Vi sono però delle eccezioni: per esempio po’, mo’ e fra’ (troncamento rispettivamente di poco, di modo e di frate), che generalmente sono scritti con l’apostrofo (fra a volte è scritto anche senza). Tornando alla regola, l’accento corrisponde a quel fenomeno fonetico conosciuto come “raddoppiamento sintattico”: l’iniziale della parola successiva a quella che ha subito il troncamento, nel caso sia consonante, è soggetta al raddoppiamento nella dizione, ossia va pronunciata come doppia. Nell’esempio di piè di pagina l’accento indica perciò la pronuncia: pieddipagina.
Inoltre:
Vi sono delle espressioni inglesi ormai integrate nell’uso della lingua italiana, che possono adottare più forme di scrittura.
A tal proposito, noi scriviamo (cfr. 4.2):

on line, email ed ebook;

e non

on-line o online, e-mail ed e-book.

7.1.2 Qual è

Regola
«Si scrive qual è».

Commento
Dunque senza apostrofo. Va detto che nella frase affermativa dove l’aggettivo è femminile, l’apostrofo potrebbe anche andar bene ma, anche in questo caso, è comunque sconsigliato. Va comunque tenuto presente che alcune grammatiche accettano anche la formula qual’è.

7.1.3 Numero pagine

Regola
«Il numero di pagine di una qualsiasi pubblicazione a stampa è sempre pari».

Commento
Una piccola/grande ovvietà: le pagine di una qualsiasi pubblicazione a stampa (giornale, rivista, libro, ecc.) non può avere un numero dispari. Il numero è sempre pari! In particolare: nel calcolo del numero delle pagine (per le recensioni e per quant’altro) va considerata la prima pagina pari dopo la scritta «Finito di stampare».
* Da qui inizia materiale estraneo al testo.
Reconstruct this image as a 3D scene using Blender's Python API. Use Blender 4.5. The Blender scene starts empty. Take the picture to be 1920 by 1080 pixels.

7.2 Il soggetto/autore della recensione

Regola
«Nelle recensioni occorre usare il pluralis majestatis ci si può avvalere della prima persona solo in casi particolari, ad esempio quando si racconta qualche episodio personale o quando caratteristica dello scritto è evidentemente la creatività dell’autore. Occorre evitare inoltre di usare parole troppo elogiative».

Commento
L’impiego della prima persona plurale va inteso non già come plurale maiestatico (d’uso nelle allocuzioni solenni che provengono da alte autorità civili o religiose e negli atti ufficiali), ma come plurale di modestia, che quindi non dimostra autorità ma l’umiltà di chi scrive, che quasi non vuole imporre la sua presenza. Nelle recensioni, inoltre, è bene evitare parole ed espressioni eccessivamente elogiative, che potrebbero lasciar trasparire una sorta di “servilismo” nei confronti dell’autore.

7.3 Differenza di tra e fra

Regola
«Benché generalmente trattate come intercambiabili, è preferibile usare tra come partitivo e complemento di relazione, e fra nelle congiunzioni temporali».

Commento
Tra proviene dal latino intra e vuol dire “all’interno”, “in mezzo”, dunque è evidente il legame con il partitivo, come ad esempio: tra molti elementi. Fra, invece, proviene da latino inferus che vuol dire “inferiore”: è preferibile da usarsi nelle cognizioni temporali, come ad esempio: fra poco. In casi di evidente cacofonia (per esempio: fra poco i frati, tra i trattori, ecc.) la regola può essere disapplicata.

7.4 Dialoghi

Regola
«Per i dialoghi usare le virgolette basse (o caporali) e non le lineette. Le lineette sono più proprie di altri tipi di frase subordinata – soprattutto un’incidentale. È importante scegliere inoltre un criterio uniforme per la punteggiatura, è preferibile inserire all’interno delle virgolette basse (o caporali) i segni di interpunzione come “.”, “,”, “?”, “!”, “…”. L’uso delle virgolette basse è infatti un mero artificio grafico che serve a segnalare la presenza del discorso diretto, pertanto i segni di interpunzione vanno inseriti all’interno delle virgolette stesse e non all’esterno.
Si rammenta qui che l’uso della punteggiatura è una caratteristica stilistica, come tale, dunque, va corretta solo nei casi di evidente incongruenza o di uso inappropriato».


Commento
Scriveremo allora:

Marco esclamò: «Che giornata meravigliosa!»

Oppure:

Luigi disse: «Credo che verrò alla festa.»

7.5 La d eufonica

Regola
«La d eufonica deve essere aggiunta ai monosillabi a ed e (ottenendo quindi le forme ad e ed) quando la parola che segue inizia con la stessa vocale. La d eufonica non si utilizza, pur sussistendo l’uguaglianza di vocale, quando tra la a o la e e la parola successiva c’è un segno di punteggiatura, perché la pausa smorza sensibilmente la cacofonia».

Commento
Quando la parola seguente inizia per ad o ed, secondo molti si crea una fastidiosa cacofonia; di conseguenza, in sede di revisione di un testo da parte del redattore, è preferibile lasciare spazio allo stile dell’autore.
Quando la parola che segue non ha la stessa vocale, l’uso o meno della d eufonica è da considerarsi connotazione stilistica, purché l’uso sia coerente e continuo. Più precisamente: se l’autore la utilizzerà in cinque casi e in due no, si darà spazio allo stile e la si aggiungerà ove manca; viceversa, se invece l’autore la utilizzerà in cinque casi e in tre, quattro, cinque no, allora la si eliminerà ove è presente.
Sono normalmente scritte con la d eufonica alcune espressioni, come ad esempio, ad essa, ad ogni, ad opera.
È ormai desueto l’utilizzo della forma od, che pertanto va evitato.